Monday, November 20, 2006

The return of the Zionist entity

(This is a personal post from Davis, as indicated in the signature)

I post this editorial from (NCF award winning) Danny Rubinstein which makes an important point. It came to my attention through ATFP.

Something remarkable happened recently. I got my first 'right-wing derision' comment on this blog. (An anonymous poster chides me below for posting a Haaretz editorial that calls for a ceasefire in Gaza in light of the Beit Hanoun tragedy)

So before anyone else get's upset, let me make it boldly clear. I am of the opinion that Israel and the Jewish people are in grave danger. I am extremely well attuned to this danger and its acuteness and complexity, as most who know me will confirm.

I have often flagged up the incitement against Israel and the Jewish people emanating from Palestine and the Arab world in general. I will continue to do so.

None of which changes the fact that the editorial below is of great importance. I do not agree entirely by any means. Danny overstates the case by constructing a cause and effect scenario that does not reflect the complex realities. But his viewpoint is especially important in the context of my own opinions. I am aware of it and respect it.

By Danny Rubinstein - Haaretz

The frantic activity and occasionally violent struggles among the Palestinian factions concerning the formation of the new government should arouse concern not only among the Palestinians but among us as well. In another year and a half it will be 60 years since the establishment of the state, and after all these years, the greatest controversy among the Palestinians is over recognition of Israel.

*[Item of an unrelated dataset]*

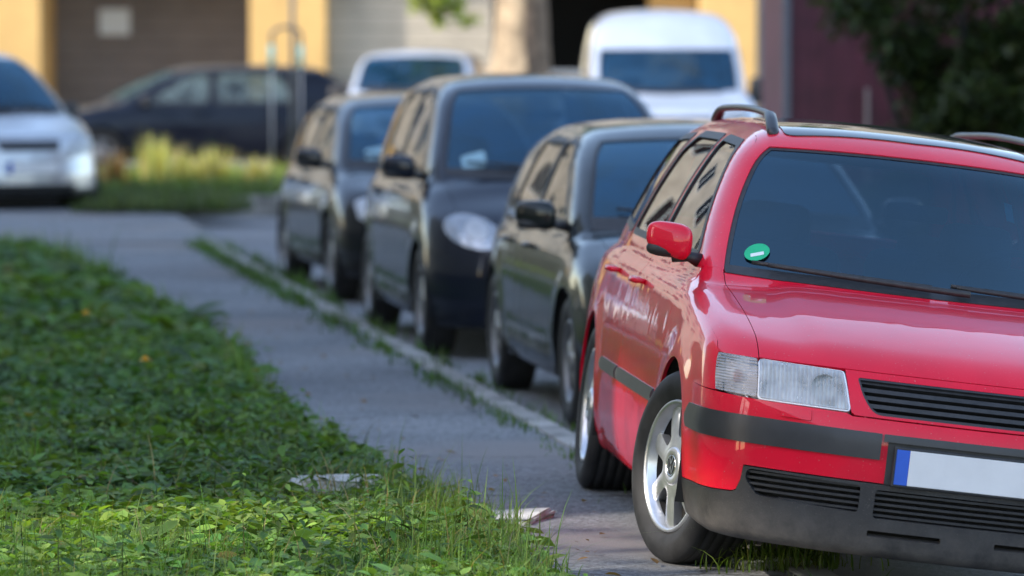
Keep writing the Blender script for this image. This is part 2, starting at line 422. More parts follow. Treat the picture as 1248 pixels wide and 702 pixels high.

The leaders of Hamas are not giving in. On the ideological plane they don't see any possibility of recognizing the legitimacy of the existence of the Jewish state in any part of Palestine. One could have expected that in the West Bank and Gaza there would be a public campaign to pressure Hamas to change its stance. That is not happening. In several public opinion surveys it even seems that the opposite is true: Hamas continues to enjoy serious support among the public, even on the issue of non-recognition of Israel.

At the end of last week, Dr. Mahmoud Zahar, the foreign minister of the Hamas government, announced that the formation of the new government (the national unity government of technocrats) has a clear aim, which is to remove the economic siege on the Palestinian Authority. In other words, this is ostensibly a technical matter. "And if the new government does not operate according to the political program of Hamas, the Palestinian parliament will bring it down," added Zahar.

Although PA Chairman Mahmoud Abbas is conducting negotiations with Hamas with the support of almost the entire world, he is seen as a politically weak figure. Instead of announcing the dispersal of the Hamas government and only afterward beginning negotiations over a new government, he has put the cart before the horse and is negotiating with Prime Minister Ismail Haniyeh and his people over their resignations. A question being asked even by Abbas' supporters is why Haniyeh and his friends should be cooperative interlocutors in negotiations over their removal.

Nor are the chairman's demands of Hamas always clear. The guidelines of the national unity government are based on the "prisoners' document," and do not meet the three demands of Israel and the Quartet (recognition, an end to violence and abiding by previous agreements).

Even the agreement of Abbas and Fatah to the appointment of Dr. Mohammed Shabir, the former president of the Islamic University in Gaza, as prime minister has not received final confirmation, and the general feeling is that even if the desired national unity government is established, it will not last for more than a few weeks or months.

Perhaps the most important reason for Abu Mazen's weakness is the lack of broad support in the Palestinian street. This is not a personal matter. The important point is that there is no broad support for his moderate views. In spite of the growing distress in the territories, and particularly in Gaza, the atmosphere among the Palestinians is only becoming more inflexible. This can be seen in Palestinian spokesmen's use of expressions from the 1950s and the 1960s. People, not just Hamas activists, never mention the word Israel; they call it "the Zionist entity" or "the Zionist enemy," and sometimes "the occupation government" and the "Tel Aviv government." Expressions such as "war criminals" and "murderers" are heard daily.

We should not be surprised by that. Anyone who watches the Arab satellite stations and reads the headlines in the Palestinian newspapers has for years seen only pictures of the dead and wounded along with demolished houses. Not a day passes without photographs of bereaved mothers and child amputees, accompanied by the cries of bereaved parents and by mass demonstrations at funerals for the fallen. The main stories every day in the Palestinian media are about arrests and abuse, the theft of land and property, preventing the sick and the elderly from crossing checkpoints, harassment at the checkpoints, the expansion of the settlements and the Judaization of Jerusalem.

This is seen, heard and experienced personally every day by residents of the West Bank and Gaza, and their recognition of the legitimacy of a state that does these things is steadily declining.

1 comment:

William said...

Yes, interesting. I would contend with one point - but it is a key point. Danny writes of Abu Mazin: "This is not a personal matter. The important point is that there is no broad support for his moderate views."

That is not exactly true. Hamas has not been allowed to govern - that annoys people - and Abu Mazen is perceived as old guard, the lacky of Israel and the West, and they therefore do not trust his initiatives. That does not - neccessarilly - mean they are all extremists.